### Entries supplied
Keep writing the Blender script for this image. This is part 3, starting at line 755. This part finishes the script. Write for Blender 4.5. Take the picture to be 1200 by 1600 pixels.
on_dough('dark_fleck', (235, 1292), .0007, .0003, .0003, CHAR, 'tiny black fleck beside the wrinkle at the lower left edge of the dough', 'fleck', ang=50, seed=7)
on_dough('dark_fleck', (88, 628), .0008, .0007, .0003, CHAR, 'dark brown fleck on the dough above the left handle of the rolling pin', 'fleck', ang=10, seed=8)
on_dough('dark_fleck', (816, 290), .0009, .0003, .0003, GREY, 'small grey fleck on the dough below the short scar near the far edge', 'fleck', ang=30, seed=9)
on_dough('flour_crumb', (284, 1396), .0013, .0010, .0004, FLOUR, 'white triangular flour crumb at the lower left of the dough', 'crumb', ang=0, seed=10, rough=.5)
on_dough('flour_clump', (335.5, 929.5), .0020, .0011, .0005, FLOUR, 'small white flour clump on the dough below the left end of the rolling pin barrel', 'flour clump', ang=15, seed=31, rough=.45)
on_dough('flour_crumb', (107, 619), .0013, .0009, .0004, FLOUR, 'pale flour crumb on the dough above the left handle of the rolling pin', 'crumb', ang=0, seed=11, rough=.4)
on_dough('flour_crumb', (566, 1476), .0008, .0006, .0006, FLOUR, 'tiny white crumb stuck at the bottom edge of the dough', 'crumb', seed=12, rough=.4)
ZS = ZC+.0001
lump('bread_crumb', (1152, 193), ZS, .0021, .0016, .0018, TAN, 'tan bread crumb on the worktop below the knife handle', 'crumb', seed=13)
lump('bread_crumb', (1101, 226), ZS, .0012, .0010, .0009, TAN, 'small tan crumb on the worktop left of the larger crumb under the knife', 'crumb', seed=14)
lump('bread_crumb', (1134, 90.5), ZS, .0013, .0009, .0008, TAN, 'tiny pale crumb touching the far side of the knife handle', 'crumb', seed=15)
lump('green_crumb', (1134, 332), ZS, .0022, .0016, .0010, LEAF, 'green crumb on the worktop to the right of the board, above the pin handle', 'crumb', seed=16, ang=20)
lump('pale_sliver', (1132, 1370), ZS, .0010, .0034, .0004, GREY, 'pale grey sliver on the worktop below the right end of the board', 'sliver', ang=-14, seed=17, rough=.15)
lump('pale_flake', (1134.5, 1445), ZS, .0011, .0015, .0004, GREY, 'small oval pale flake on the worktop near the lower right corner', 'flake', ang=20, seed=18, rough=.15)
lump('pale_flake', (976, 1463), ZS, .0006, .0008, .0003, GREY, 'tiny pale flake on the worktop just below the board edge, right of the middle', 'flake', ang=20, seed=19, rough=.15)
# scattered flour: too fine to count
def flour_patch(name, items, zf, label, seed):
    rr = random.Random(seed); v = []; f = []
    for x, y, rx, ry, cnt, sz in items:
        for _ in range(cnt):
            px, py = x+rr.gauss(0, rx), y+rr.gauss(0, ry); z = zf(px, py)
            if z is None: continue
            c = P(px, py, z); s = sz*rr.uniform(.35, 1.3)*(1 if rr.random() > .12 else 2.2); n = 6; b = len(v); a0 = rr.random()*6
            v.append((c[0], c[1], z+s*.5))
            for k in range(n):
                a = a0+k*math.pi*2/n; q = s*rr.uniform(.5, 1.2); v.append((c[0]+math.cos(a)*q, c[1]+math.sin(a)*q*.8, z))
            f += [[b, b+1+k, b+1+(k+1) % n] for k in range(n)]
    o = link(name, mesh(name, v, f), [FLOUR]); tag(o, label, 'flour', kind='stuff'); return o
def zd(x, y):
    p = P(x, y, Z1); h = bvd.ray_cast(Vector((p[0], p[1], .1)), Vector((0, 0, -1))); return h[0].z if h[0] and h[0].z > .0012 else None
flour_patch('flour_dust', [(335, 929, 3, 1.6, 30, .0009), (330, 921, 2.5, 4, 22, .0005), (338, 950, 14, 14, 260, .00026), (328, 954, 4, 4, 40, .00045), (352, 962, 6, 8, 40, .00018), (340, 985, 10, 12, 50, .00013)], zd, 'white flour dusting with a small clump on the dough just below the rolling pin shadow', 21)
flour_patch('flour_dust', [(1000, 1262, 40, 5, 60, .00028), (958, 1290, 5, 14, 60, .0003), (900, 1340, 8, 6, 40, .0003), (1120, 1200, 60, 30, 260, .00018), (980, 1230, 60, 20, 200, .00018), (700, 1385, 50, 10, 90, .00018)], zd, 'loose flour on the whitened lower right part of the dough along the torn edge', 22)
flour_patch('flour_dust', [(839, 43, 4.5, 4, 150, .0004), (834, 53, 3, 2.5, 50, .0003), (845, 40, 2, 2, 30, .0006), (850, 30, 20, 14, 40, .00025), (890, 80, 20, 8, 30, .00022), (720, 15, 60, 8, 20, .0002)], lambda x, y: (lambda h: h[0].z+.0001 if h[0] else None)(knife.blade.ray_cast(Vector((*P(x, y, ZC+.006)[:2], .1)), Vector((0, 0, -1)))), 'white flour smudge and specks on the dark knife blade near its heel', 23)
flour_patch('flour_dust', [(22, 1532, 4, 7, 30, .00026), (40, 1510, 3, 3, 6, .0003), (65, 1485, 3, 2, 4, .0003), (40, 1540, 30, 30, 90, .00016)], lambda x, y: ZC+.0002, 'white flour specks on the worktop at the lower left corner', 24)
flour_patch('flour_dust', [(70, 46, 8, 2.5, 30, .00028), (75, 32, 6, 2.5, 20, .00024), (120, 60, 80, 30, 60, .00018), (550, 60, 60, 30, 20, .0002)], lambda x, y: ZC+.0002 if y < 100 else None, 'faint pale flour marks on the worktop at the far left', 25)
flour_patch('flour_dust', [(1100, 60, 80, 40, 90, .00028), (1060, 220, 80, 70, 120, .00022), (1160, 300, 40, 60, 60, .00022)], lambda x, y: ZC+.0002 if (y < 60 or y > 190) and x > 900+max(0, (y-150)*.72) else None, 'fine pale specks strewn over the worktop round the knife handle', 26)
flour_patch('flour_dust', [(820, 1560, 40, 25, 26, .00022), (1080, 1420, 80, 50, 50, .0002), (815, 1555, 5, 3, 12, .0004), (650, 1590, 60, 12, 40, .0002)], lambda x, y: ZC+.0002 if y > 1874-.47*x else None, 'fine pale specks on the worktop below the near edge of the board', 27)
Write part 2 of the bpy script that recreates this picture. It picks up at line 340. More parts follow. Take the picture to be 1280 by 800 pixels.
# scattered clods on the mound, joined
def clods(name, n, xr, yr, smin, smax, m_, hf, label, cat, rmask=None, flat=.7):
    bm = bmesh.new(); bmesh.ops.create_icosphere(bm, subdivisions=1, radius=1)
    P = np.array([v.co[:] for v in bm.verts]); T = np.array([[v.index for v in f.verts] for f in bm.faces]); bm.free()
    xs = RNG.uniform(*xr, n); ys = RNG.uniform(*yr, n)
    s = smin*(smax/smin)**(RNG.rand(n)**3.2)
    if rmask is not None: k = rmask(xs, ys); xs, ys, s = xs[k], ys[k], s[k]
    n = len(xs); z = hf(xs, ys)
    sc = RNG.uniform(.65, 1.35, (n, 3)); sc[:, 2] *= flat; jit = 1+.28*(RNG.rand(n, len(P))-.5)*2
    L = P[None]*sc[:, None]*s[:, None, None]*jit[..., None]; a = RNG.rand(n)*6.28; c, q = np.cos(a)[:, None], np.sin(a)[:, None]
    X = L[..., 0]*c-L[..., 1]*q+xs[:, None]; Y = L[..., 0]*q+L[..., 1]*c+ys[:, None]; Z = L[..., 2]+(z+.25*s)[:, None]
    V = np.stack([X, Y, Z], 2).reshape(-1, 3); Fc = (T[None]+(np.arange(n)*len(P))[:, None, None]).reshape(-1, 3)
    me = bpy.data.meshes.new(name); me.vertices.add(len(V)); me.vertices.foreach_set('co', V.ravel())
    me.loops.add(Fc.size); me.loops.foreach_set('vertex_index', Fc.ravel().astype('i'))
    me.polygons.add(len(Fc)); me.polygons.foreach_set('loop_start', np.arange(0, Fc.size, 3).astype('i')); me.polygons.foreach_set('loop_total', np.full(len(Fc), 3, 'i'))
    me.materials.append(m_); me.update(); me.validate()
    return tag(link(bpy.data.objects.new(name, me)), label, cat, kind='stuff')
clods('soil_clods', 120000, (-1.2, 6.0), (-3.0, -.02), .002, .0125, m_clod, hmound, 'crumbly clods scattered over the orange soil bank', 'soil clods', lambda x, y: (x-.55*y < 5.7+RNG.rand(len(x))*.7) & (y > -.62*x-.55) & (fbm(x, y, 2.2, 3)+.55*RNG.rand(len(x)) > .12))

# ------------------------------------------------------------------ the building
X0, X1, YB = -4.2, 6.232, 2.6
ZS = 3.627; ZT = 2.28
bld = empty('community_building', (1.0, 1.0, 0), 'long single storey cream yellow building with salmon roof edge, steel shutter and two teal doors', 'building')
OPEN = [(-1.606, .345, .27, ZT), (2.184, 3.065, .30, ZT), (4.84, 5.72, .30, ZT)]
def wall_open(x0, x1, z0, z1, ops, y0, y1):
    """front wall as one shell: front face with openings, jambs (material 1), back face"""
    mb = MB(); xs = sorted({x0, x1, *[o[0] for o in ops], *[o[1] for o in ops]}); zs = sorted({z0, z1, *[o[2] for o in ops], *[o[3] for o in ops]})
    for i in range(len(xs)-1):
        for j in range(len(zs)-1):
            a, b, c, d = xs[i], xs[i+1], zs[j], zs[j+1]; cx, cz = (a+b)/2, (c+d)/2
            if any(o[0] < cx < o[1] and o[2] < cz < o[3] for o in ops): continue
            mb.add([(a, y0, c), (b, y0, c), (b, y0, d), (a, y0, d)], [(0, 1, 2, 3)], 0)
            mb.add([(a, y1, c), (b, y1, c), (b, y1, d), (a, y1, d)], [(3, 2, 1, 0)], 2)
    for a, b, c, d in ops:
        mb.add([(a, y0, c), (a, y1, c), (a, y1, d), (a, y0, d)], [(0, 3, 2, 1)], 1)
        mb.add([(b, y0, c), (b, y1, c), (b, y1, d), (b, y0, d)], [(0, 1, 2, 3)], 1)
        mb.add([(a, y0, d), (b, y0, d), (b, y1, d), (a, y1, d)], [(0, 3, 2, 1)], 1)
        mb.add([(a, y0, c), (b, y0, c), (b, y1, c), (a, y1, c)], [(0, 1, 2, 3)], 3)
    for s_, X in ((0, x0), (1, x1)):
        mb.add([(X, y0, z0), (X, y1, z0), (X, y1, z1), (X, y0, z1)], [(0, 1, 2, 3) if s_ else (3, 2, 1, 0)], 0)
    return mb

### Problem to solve
The lines to return run from the one containing "Write part 2" down to the one containing "3)+.55*RNG.rand(len(x)) > .12))"; give them exactly, both included, and no others.

### Result of the exercise
Write part 2 of the bpy script that recreates this picture. It picks up at line 340. More parts follow. Take the picture to be 1280 by 800 pixels.
# scattered clods on the mound, joined
def clods(name, n, xr, yr, smin, smax, m_, hf, label, cat, rmask=None, flat=.7):
    bm = bmesh.new(); bmesh.ops.create_icosphere(bm, subdivisions=1, radius=1)
    P = np.array([v.co[:] for v in bm.verts]); T = np.array([[v.index for v in f.verts] for f in bm.faces]); bm.free()
    xs = RNG.uniform(*xr, n); ys = RNG.uniform(*yr, n)
    s = smin*(smax/smin)**(RNG.rand(n)**3.2)
    if rmask is not None: k = rmask(xs, ys); xs, ys, s = xs[k], ys[k], s[k]
    n = len(xs); z = hf(xs, ys)
    sc = RNG.uniform(.65, 1.35, (n, 3)); sc[:, 2] *= flat; jit = 1+.28*(RNG.rand(n, len(P))-.5)*2
    L = P[None]*sc[:, None]*s[:, None, None]*jit[..., None]; a = RNG.rand(n)*6.28; c, q = np.cos(a)[:, None], np.sin(a)[:, None]
    X = L[..., 0]*c-L[..., 1]*q+xs[:, None]; Y = L[..., 0]*q+L[..., 1]*c+ys[:, None]; Z = L[..., 2]+(z+.25*s)[:, None]
    V = np.stack([X, Y, Z], 2).reshape(-1, 3); Fc = (T[None]+(np.arange(n)*len(P))[:, None, None]).reshape(-1, 3)
    me = bpy.data.meshes.new(name); me.vertices.add(len(V)); me.vertices.foreach_set('co', V.ravel())
    me.loops.add(Fc.size); me.loops.foreach_set('vertex_index', Fc.ravel().astype('i'))
    me.polygons.add(len(Fc)); me.polygons.foreach_set('loop_start', np.arange(0, Fc.size, 3).astype('i')); me.polygons.foreach_set('loop_total', np.full(len(Fc), 3, 'i'))
    me.materials.append(m_); me.update(); me.validate()
    return tag(link(bpy.data.objects.new(name, me)), label, cat, kind='stuff')
clods('soil_clods', 120000, (-1.2, 6.0), (-3.0, -.02), .002, .0125, m_clod, hmound, 'crumbly clods scattered over the orange soil bank', 'soil clods', lambda x, y: (x-.55*y < 5.7+RNG.rand(len(x))*.7) & (y > -.62*x-.55) & (fbm(x, y, 2.2, 3)+.55*RNG.rand(len(x)) > .12))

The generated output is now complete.